Occupying the Number Seven spot on the R&B and pop charts, "Magic Touch" by the Platters – comprising Tony Williams, David Lynch, Herb Reed, Paul Robi and Zola Taylor – delivered the same rich harmonies and soulful, smooth delivery that had made "Only You" and "The Great Pretender" hits to that point. Like the Ink Spots a decade earlier, they were the most popular black group of their time.

Though barely into his teens, Frankie Lymon and his band of doo-wooping Teenagers had penned a vocal group classic with "Why Do Fools Fall in Love?" Recorded for Gee Records in November 1955, “Why Do Fools Fall in Love?” is among the key records by which the doo-wop style is defined and remembered. The track became an international sensation, reaching Number One on the English pop chart, but on the week of May 2, 1956, Billboard had it at Number Nine on the pop chart and Number Four on the R&B chart (it enjoyed a run at Number One on the R&B chart). In an era of slowly opening doors, the song made 13-year-old Lymon one of the first black teenage pop stars. His youthful rise to fame served as a prototype for such later stars as Michael Jackson and Stevie Wonder, but less than a year after the wonderful synergy of the charts, the young Lymon was at the center of an adverse reaction.

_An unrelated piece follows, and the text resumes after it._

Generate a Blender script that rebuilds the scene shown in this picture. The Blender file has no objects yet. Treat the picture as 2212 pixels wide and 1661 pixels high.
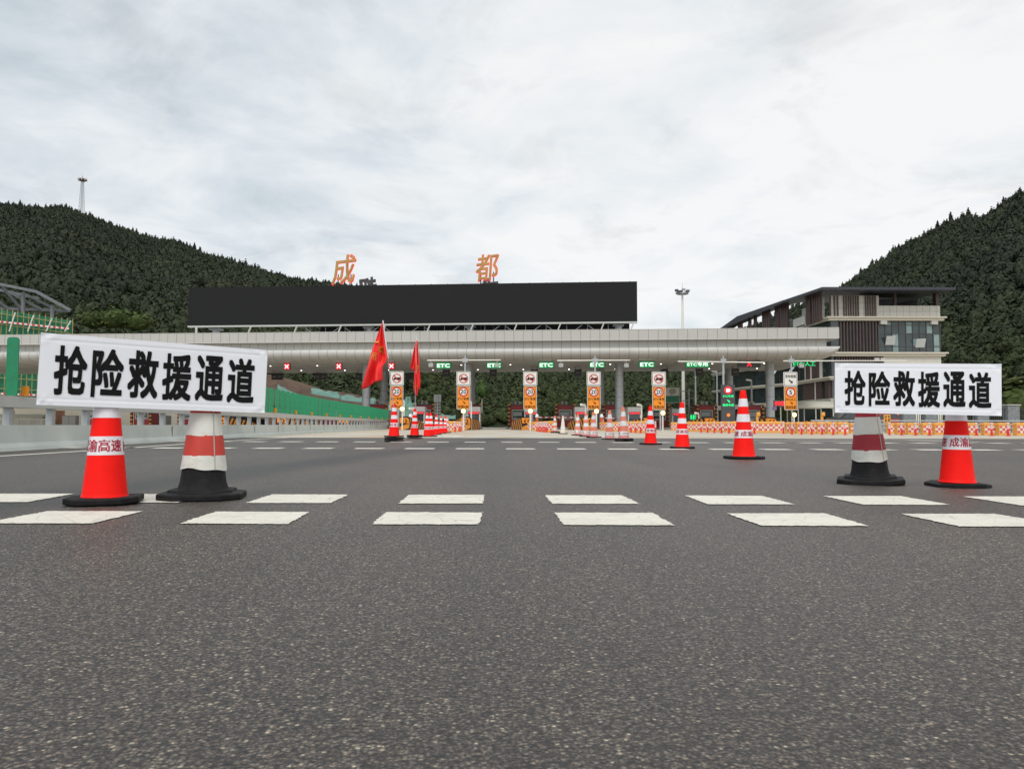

On July 19, 1957, Lymon appeared on Alan Freed's ABC television program, The Big Beat, where he was filmed dancing with a white girl during his performance. The move caused an uproar, particularly among affiliate networks in the South, and Freed's show was cancelled. Six years later, in 1963, the Billboard R&B chart was cut from the magazine – though the reason was not exclusionary. 

The tide of assimilation rolled forward into the Sixties, as the Billboard R&B charts was eliminated for 14 months between November 30, 1963 and January 23, 1965 owing to the regular crossover of titles between the R&B and pop singles charts. Billboard deemed the lists too similar to print both. Not coincidentally, Berry Gordy Jr.'s Motown would emerge during that period as an American music institution. Producing acts that included the Supremes, the Temptations, the Four Tops, the Miracles, Marvin Gaye, Stevie Wonder, the Jackson 5, and Martha and the Vandellas, Motown helped bridge the racial divide with music that spoke to all, becoming the "Sound of young America" in the Sixties.